So when I proposed, for our honeymoon, that we not only see New York City but also stop by Niagara Falls, the only thing I thought was that it'd be easy because they're both in New York state and that meant they were close together. (And in making that assumption, I at least had a little bit of experience to go on, experience from the time I'd gone with Mom and Dad and Katie on an ultimately unpleasant vacation to Maine that started off well and finished up horribly. On that trip to Maine, I'd noted that we passed through some states pretty quickly, and remembered that as a fact: things in the northeast are all close together. I'd then also, apparently, lumped New York into the northeast and possibly New England.)

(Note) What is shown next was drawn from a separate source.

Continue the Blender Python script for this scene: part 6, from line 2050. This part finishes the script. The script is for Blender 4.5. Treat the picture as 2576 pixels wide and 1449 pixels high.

I hadn't known, when we planned to go to Niagara Falls, that "Niagara Falls" was not only an actual city, but that it was an actual city that was very close to Buffalo, New York, and that Buffalo, would be cheaper to stay in than Niagara Falls. I learned all that when I initially sat down to plot out our trip, reserving "Econo Lodges" along the way and booking us initially into the Buffalo version of Econo Hell.

But ever since I'd learned that, I'd had in the back of my mind that as long as we were going to be in Buffalo, as long as we'd ended up there entirely by accident and not at all on purpose as those people who know me and know that my favorite football team was the Buffalo Bills, as long as we were in that city anyway entirely by accident, I'd sort of had in mind what I then asked Sweetie as she finished off her Dutch-Apple-Pie-Otherwise-It's-Just-Plain-Crust:

"So, do you want to maybe take a drive and see the stadium where the Bills play?"